As I watch my son play with his wooden trains that were once mine, I can’t help but smile and think about my childhood. When he pulls his wooden Radio Flyer wagon down the street I think about when I rode in that same wagon as a little girl. I am feeling quite reminiscent lately because my parents recently sold the house I grew up in.
It seems strange to be grieving the loss of a physical place you have not even lived in for so many years. So, why is it making me feel the slightest bit of grief the house is no longer ours? I have not actually lived in this house since I graduated college. But I felt sad I was not able to set foot in the house one last time. I’m not sure what purpose that would have held. Perhaps to say a proper goodbye. Say thank you. Give it a hug?
It sounds ridiculous. That house is where I experienced joy, love, anger, sorrow, etc. But is it home? Is home an actual place? Was it the house I experienced those emotions from or was it the people living in it? I have lived in 4 different homes in the past 7 years. Were all those places my home too?
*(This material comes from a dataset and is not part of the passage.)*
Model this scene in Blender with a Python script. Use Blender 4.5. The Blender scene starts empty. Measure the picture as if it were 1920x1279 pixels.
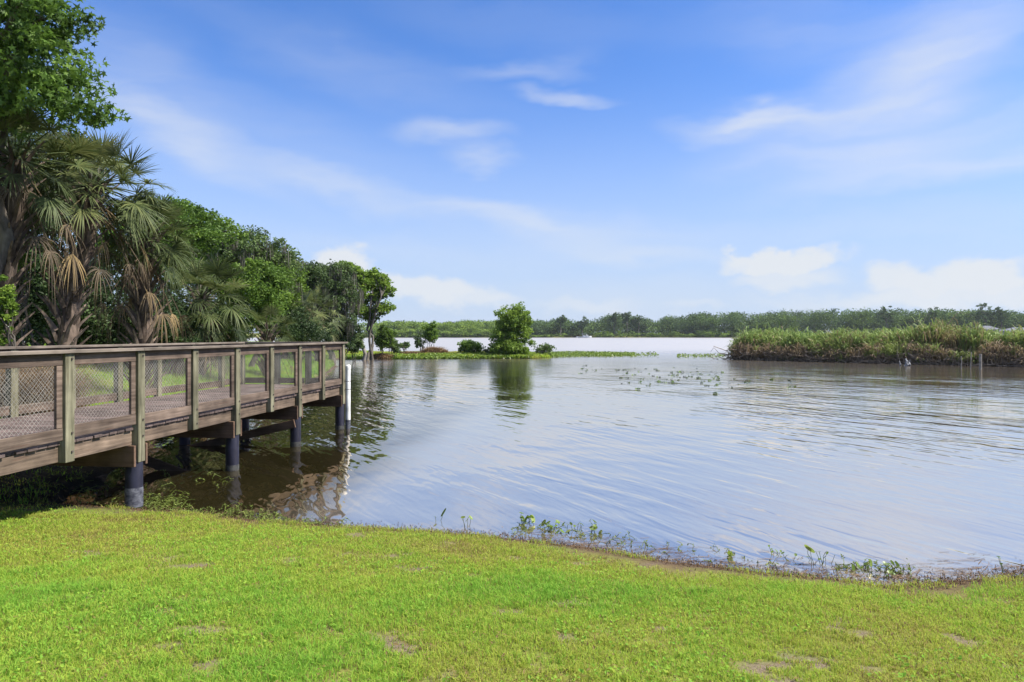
import bpy, math
import numpy as np
from mathutils import Vector

sc = bpy.context.scene
COL = sc.collection
PI = math.pi
F = 1280.0          # focal length in photo pixels
CAM_Z = 2.35
HOR = 628.0

def at(px, py, Z):
    """world point seen at a photo pixel at depth Z"""
    return np.array([(px - 960.0) / F * Z, Z, CAM_Z - (py - HOR) / F * Z])

# ------------------------------------------------------------------ helpers
def tag(o, label=None, cat=None, group=None, kind=None):
    if label: o['label'] = label
    if cat: o['category'] = cat
    if group: o['group'] = group
    if kind: o['kind'] = kind
    return o

def empty(name, loc, rz=0.0):
    o = bpy.data.objects.new(name, None)
    COL.objects.link(o)
    o.empty_display_size = 0.3
    o.location = tuple(float(c) for c in loc)
    o.rotation_euler = (0, 0, rz)
    return o

class Geo:
    def __init__(s):
        s.V, s.Fc, s.T, s.n = [], [], [], 0
    def add(s, V, Fa, tint=0.5):
        V = np.asarray(V, float).reshape(-1, 3)
        Fa = np.asarray(Fa, np.int64)
        if Fa.size == 0: return
        s.V.append(V); s.Fc.append(Fa + s.n); s.n += len(V)
        t = np.asarray(tint, float)
        s.T.append(np.full(len(Fa), float(t)) if t.ndim == 0 else t)
    def build(s, name, mat, parent=None, loc=(0, 0, 0), smooth=False, bevel=0.0):
        me = bpy.data.meshes.new(name)
        V = np.concatenate(s.V) - np.asarray(loc, float)
        tot = np.concatenate([np.full(len(f), f.shape[1], np.int32) for f in s.Fc])
        li = np.concatenate([f.ravel() for f in s.Fc]).astype(np.int32)
        st = np.concatenate([[0], np.cumsum(tot)[:-1]]).astype(np.int32)
        me.vertices.add(len(V)); me.vertices.foreach_set('co', V.ravel().astype(np.float32))
        me.loops.add(len(li)); me.loops.foreach_set('vertex_index', li)
        me.polygons.add(len(tot)); me.polygons.foreach_set('loop_start', st)
        me.polygons.foreach_set('loop_total', tot)
        me.polygons.foreach_set('use_smooth', np.full(len(tot), smooth))
        a = me.attributes.new('tint', 'FLOAT', 'FACE')
        a.data.foreach_set('value', np.concatenate(s.T).astype(np.float32))
        me.update(calc_edges=True)
        me.materials.append(mat)
        o = bpy.data.objects.new(name, me)
        COL.objects.link(o)
        if parent is not None: o.parent = parent
        elif any(loc): o.location = tuple(float(c) for c in loc)
        if bevel:
            b = o.modifiers.new('bevel', 'BEVEL'); b.width = bevel; b.segments = 1; b.limit_method = 'ANGLE'
        return o

def box(G, lo, hi, tint=0.5):
    x0, y0, z0 = lo; x1, y1, z1 = hi
    V = [(x0,y0,z0),(x1,y0,z0),(x1,y1,z0),(x0,y1,z0),(x0,y0,z1),(x1,y0,z1),(x1,y1,z1),(x0,y1,z1)]
    G.add(V, [(0,3,2,1),(4,5,6,7),(0,1,5,4),(1,2,6,5),(2,3,7,6),(3,0,4,7)], tint)

def beam(G, a, b, w, h, tint=0.5):
    """board from a to b; w across (horizontal), h tall"""
    a = np.asarray(a, float); b = np.asarray(b, float)
    d = (b - a) / np.linalg.norm(b - a)
    s = np.cross(d, (0, 0, 1)); s /= np.linalg.norm(s)
    u = np.cross(s, d)
    V = []
    for p in (a, b):
        for i, j in ((-1,-1),(1,-1),(1,1),(-1,1)):
            V.append(p + s * w / 2 * i + u * h / 2 * j)
    G.add(V, [(0,3,2,1),(4,5,6,7),(0,1,5,4),(1,2,6,5),(2,3,7,6),(3,0,4,7)], tint)

def tube(G, P, R, n=6, tint=0.5, cap=True):
    P = np.asarray(P, float); m = len(P)
    R = np.broadcast_to(np.asarray(R, float), (m,))
    T = np.gradient(P, axis=0); T /= np.linalg.norm(T, axis=1)[:, None] + 1e-9
    ref = np.array([1.0, 0, 0]) if abs(T[0][0]) < 0.8 else np.array([0, 1.0, 0])
    A = np.cross(T, ref); A /= np.linalg.norm(A, axis=1)[:, None] + 1e-9
    B = np.cross(T, A)
    an = np.arange(n) * 2 * PI / n
    V = P[:, None] + R[:, None, None] * (A[:, None] * np.cos(an)[None, :, None] + B[:, None] * np.sin(an)[None, :, None])
    i = np.arange(m - 1)[:, None] * n; j = np.arange(n)[None]; k = (j + 1) % n
    Fq = np.stack([i + j, i + k, i + n + k, i + n + j], -1).reshape(-1, 4)
    G.add(V.reshape(-1, 3), Fq, tint)
    if cap:
        G.add(V[-1], [tuple(range(n))], tint)
        G.add(V[0], [tuple(range(n))[::-1]], tint)

def lathe(G, c, prof, n=20, tint=0.5):
    an = np.arange(n) * 2 * PI / n
    V = np.array([[(c[0] + r * math.cos(a), c[1] + r * math.sin(a), c[2] + z) for a in an] for r, z in prof])
    m = len(prof)
    i = np.arange(m - 1)[:, None] * n; j = np.arange(n)[None]; k = (j + 1) % n
    G.add(V.reshape(-1, 3), np.stack([i + j, i + k, i + n + k, i + n + j], -1).reshape(-1, 4), tint)

def unit(a): return a / (np.linalg.norm(a, axis=-1, keepdims=True) + 1e-9)

def leaves(G, C, L, W, rng, tint, up=0.25, N=None):
    """rhombic leaves centred on C"""
    n = len(C)
    d = unit(rng.normal(size=(n, 3)) * np.array([1, 1, .7]))
    nn = unit(rng.normal(size=(n, 3)) + np.array([0, 0, up * 3]) + (0 if N is None else N))
    s = unit(np.cross(d, nn))
    L = np.broadcast_to(L, (n,))[:, None] * rng.uniform(.7, 1.3, (n, 1)); W = np.broadcast_to(W, (n,))[:, None]
    fold = np.cross(s, d) * W * .25
    V = np.stack([C - d * L * .5, C - d * L * .05 + s * W * .5 + fold, C + d * L * .5, C - d * L * .05 - s * W * .5 + fold], 1)
    idx = np.arange(n)[:, None] * 4
    G.add(V.reshape(-1, 3), idx + np.array([[0, 1, 2, 3]]), tint)

def star_leaves(G, C, R, rng, tint):
    n = len(C)
    nn = unit(rng.normal(size=(n, 3)) * .8 + np.array([0, 0, .55]))
    a = unit(np.cross(nn, rng.normal(size=(n, 3)))); b = np.cross(nn, a)
    R = R * rng.uniform(.7, 1.2, (n, 1))
    rad = [1, .38, .95, .36, .7, .18, .7, .36, .95, .38]
    V = []
    for k, r in enumerate(rad):
        an = 2 * PI * k / 10
        V.append(C + R * r * (a * math.cos(an) + b * math.sin(an)) - nn * R * .18 * r)
    V = np.stack(V, 1)
    G.add(V.reshape(-1, 3), np.arange(n)[:, None] * 10 + np.arange(10)[None], tint)

def blades(G, P, H, W, rng, tint, lean=.45, wind=(0, 0)):
    n = len(P)
    a = rng.uniform(0, 2 * PI, n)
    s = np.stack([np.cos(a), np.sin(a), np.zeros(n)], 1)
    b = rng.uniform(0, 2 * PI, n)
    l = np.stack([np.cos(b) * lean * rng.uniform(.2, 1.3, n) + wind[0], np.sin(b) * lean * rng.uniform(.2, 1.3, n) + wind[1], np.zeros(n)], 1)
    H = np.broadcast_to(H, (n,))[:, None]; W = np.broadcast_to(W, (n,))[:, None]
    up = np.array([0, 0, 1.0])
    m = P + (up * .62 + l * .35) * H
    t = P + (up * (1 - .25 * np.linalg.norm(l, axis=1)[:, None]) + l * 1.1) * H
    V = np.stack([P - s * W * .5, P + s * W * .5, m + s * W * .45, m - s * W * .45, t], 1)
    i = np.arange(n)[:, None] * 5
    base = len(V) * 0
    G.add(V.reshape(-1, 3), i + np.array([[0, 1, 2, 3]]), tint)
    # tips share the vertices just added
    G.Fc.append(i + np.array([[3, 2, 4]]) + G.n - 5 * n)
    G.T.append(np.broadcast_to(np.asarray(tint, float), (n,)).copy())

def vnoise(x, y, seed=0):
    """smooth value noise, 0..1"""
    xi = np.floor(x).astype(np.int64); yi = np.floor(y).astype(np.int64)
    fx = x - xi; fy = y - yi
    fx = fx * fx * (3 - 2 * fx); fy = fy * fy * (3 - 2 * fy)
    def h(a, b):
        v = np.sin(a * 127.1 + b * 311.7 + seed * 74.7) * 43758.5453
        return v - np.floor(v)
    return (h(xi, yi) * (1 - fx) + h(xi + 1, yi) * fx) * (1 - fy) + (h(xi, yi + 1) * (1 - fx) + h(xi + 1, yi + 1) * fx) * fy

def fbm(x, y, seed=0, o=3):
    return sum(vnoise(x * 2 ** k, y * 2 ** k, seed + k) * .5 ** k for k in range(o)) / sum(.5 ** k for k in range(o))

# ------------------------------------------------------------------ materials
def newmat(name):
    m = bpy.data.materials.new(name); m.use_nodes = True
    nt = m.node_tree; nt.nodes.clear()
    return m, nt, nt.nodes, nt.links

def ramp(N, stops):
    r = N.new('ShaderNodeValToRGB'); e = r.color_ramp.elements
    while len(e) < len(stops): e.new(.5)
    for q, (p, c) in zip(e, stops):
        q.position = p; q.color = (*c, 1)
    return r

def leafmat(name, stops, trans=.35, rough=.55, spec=.25):
    m, nt, N, L = newmat(name)
    at_ = N.new('ShaderNodeAttribute'); at_.attribute_name = 'tint'
    r = ramp(N, stops); L.new(at_.outputs['Fac'], r.inputs[0])
    p = N.new('ShaderNodeBsdfPrincipled'); p.inputs['Roughness'].default_value = rough
    p.inputs['Specular IOR Level'].default_value = spec
    t = N.new('ShaderNodeBsdfTranslucent'); mx = N.new('ShaderNodeMixShader'); mx.inputs[0].default_value = trans
    out = N.new('ShaderNodeOutputMaterial')
    L.new(r.outputs[0], p.inputs['Base Color']); L.new(r.outputs[0], t.inputs['Color'])
    L.new(p.outputs[0], mx.inputs[1]); L.new(t.outputs[0], mx.inputs[2]); L.new(mx.outputs[0], out.inputs[0])
    return m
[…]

Were those memories taken away from me each time I moved?
What I have learned through this experience is that no one can erase those memories we created as a family; my perfectly imperfect family. Home is not necessarily a physical place. When I am with or even talk to the people I love I feel at home. Although it is sad I will never spend time in that house again it is also a new chapter. A new chapter for my family and a new chapter for the family who recently moved in.
The new owners can remodel the kitchen my parents once cooked many delicious meals in. They can redo the floors where our cat and dog were always running around chasing each other. They can repaint the basement to paint over the obnoxious colors my sisters and I once painted on the walls. However, they can never erase the memories that were created there.
Now as a mother it is my turn to help create those memories for my family. While I am just at the very beginning stages I know there will be countless memories created both good and bad. What I want my children to understand one day when they are old enough is home is not necessarily a physical place or the things in it. We don’t really know where life will take us. Home is simply where love is.